## Begin ENTRIES SUPPLIED

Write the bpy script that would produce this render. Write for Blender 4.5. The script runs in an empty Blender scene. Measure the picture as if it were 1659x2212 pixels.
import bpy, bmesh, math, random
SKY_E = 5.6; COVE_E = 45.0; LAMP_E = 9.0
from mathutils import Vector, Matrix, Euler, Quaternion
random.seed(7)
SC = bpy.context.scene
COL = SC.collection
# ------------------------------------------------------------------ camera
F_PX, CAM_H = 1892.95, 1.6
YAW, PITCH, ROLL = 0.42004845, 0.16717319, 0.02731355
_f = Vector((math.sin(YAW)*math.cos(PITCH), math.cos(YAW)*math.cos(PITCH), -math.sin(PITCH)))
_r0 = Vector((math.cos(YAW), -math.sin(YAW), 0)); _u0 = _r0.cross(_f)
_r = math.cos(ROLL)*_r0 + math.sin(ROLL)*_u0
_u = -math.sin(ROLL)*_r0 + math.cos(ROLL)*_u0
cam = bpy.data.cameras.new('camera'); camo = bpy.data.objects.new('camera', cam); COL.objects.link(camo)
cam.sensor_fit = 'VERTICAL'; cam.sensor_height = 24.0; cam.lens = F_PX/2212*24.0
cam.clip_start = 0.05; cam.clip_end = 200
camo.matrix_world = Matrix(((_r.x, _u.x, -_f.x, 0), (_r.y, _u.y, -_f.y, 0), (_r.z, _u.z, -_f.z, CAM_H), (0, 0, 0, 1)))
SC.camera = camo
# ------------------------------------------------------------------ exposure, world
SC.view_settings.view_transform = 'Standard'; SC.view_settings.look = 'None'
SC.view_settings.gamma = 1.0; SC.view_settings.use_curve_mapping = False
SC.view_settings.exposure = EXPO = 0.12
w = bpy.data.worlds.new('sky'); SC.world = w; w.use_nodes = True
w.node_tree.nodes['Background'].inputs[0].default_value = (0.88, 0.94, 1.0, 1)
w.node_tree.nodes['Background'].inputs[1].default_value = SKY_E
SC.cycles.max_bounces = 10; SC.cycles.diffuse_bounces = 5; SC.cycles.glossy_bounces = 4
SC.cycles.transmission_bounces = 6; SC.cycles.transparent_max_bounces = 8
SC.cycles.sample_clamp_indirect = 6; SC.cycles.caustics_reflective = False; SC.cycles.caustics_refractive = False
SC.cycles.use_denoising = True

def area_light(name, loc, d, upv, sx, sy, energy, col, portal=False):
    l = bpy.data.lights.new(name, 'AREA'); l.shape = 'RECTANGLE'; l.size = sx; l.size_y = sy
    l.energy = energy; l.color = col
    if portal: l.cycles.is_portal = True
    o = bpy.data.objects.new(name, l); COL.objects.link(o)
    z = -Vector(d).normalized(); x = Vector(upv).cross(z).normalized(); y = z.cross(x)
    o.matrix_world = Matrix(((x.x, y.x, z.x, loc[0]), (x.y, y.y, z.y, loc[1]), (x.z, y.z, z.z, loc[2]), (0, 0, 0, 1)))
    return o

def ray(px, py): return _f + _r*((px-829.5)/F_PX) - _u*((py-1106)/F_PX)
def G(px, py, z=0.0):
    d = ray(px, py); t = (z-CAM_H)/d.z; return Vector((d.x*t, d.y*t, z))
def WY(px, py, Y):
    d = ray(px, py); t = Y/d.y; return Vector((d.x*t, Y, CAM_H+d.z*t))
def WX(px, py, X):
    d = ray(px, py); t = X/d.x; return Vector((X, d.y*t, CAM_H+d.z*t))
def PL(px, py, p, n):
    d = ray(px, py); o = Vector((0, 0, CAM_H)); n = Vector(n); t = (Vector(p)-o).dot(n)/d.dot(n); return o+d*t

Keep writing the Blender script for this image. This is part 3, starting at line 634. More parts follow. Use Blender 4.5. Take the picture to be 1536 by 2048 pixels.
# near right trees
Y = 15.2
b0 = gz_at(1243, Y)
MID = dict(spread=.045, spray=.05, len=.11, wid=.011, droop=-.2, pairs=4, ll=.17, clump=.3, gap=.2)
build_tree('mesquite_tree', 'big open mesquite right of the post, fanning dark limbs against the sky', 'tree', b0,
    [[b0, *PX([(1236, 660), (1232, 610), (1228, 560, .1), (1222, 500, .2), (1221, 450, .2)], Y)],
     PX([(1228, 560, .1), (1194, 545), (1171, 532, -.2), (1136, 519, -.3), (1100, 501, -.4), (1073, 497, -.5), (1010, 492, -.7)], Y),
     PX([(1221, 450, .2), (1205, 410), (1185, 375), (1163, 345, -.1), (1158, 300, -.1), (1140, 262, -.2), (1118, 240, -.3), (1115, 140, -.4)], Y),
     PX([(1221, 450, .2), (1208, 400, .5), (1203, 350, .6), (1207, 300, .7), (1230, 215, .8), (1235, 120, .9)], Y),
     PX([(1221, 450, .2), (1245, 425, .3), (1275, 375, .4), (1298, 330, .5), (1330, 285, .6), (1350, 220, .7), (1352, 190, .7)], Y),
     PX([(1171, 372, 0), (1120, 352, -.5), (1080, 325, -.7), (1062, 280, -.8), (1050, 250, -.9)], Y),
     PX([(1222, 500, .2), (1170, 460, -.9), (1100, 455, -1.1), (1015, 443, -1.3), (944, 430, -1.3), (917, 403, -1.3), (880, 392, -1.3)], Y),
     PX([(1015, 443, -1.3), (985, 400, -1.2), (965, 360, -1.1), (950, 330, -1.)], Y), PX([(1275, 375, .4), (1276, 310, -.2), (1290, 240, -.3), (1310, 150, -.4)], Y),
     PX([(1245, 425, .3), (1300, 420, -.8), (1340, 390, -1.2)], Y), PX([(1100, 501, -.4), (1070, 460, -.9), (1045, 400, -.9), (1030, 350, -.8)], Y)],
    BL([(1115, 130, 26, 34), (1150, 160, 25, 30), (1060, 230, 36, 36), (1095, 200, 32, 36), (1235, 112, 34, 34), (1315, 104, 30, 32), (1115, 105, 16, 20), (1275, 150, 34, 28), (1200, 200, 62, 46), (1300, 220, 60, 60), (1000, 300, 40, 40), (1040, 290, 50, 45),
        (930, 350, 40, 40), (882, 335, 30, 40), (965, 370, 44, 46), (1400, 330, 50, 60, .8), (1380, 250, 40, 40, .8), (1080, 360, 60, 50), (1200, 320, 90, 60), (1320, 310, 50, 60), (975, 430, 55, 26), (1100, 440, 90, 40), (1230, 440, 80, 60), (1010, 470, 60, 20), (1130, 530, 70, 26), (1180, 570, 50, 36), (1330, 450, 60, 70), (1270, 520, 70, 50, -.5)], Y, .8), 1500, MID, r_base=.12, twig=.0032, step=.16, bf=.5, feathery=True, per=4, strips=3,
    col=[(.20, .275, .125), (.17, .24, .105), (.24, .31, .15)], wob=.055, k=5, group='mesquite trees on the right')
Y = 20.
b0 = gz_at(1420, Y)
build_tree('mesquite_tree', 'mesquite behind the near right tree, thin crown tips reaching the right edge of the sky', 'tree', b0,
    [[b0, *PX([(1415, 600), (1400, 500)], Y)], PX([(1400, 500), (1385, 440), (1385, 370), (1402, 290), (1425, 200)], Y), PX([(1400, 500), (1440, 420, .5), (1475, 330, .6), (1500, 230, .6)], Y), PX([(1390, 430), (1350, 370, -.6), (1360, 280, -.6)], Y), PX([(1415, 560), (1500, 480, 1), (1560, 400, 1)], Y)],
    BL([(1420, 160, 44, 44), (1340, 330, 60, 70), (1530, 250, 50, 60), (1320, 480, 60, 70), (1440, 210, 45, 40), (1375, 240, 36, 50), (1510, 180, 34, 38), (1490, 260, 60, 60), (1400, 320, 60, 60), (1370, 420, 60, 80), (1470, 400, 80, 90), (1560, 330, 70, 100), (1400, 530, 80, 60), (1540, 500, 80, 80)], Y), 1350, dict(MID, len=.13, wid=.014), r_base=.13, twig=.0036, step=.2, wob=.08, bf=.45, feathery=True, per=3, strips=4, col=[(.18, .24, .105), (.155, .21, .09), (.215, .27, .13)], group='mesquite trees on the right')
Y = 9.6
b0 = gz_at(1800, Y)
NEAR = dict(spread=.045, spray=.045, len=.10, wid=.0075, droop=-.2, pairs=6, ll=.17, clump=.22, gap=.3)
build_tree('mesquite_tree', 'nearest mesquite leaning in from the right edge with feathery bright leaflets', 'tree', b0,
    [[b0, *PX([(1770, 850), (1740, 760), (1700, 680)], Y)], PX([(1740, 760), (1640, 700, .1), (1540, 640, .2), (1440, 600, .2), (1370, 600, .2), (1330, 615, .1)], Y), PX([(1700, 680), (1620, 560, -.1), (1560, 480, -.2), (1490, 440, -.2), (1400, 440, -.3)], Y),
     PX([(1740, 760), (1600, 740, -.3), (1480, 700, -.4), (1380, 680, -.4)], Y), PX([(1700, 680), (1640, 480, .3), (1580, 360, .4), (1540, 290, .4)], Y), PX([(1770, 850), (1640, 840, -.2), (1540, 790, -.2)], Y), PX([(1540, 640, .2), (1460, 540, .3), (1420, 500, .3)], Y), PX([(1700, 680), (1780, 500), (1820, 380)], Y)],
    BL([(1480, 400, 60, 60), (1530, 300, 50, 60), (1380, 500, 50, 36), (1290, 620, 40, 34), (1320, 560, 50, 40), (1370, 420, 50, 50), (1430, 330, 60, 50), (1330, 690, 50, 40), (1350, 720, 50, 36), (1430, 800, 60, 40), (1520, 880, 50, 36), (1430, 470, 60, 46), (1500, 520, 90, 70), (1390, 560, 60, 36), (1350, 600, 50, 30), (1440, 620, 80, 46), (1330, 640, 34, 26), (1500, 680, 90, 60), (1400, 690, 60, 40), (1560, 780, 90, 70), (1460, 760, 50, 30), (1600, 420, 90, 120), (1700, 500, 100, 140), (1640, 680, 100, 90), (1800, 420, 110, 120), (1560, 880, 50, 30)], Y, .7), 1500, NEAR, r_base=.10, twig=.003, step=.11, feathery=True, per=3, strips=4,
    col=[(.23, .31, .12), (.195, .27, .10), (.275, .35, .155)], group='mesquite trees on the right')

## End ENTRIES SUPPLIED

• REQUIREMENT
Copy out each line of the records that holds the string "scene".

• EXPECTED ANSWER
Write the bpy script that would produce this render. Write for Blender 4.5. The script runs in an empty Blender scene. Measure the picture as if it were 1659x2212 pixels.
SC = bpy.context.scene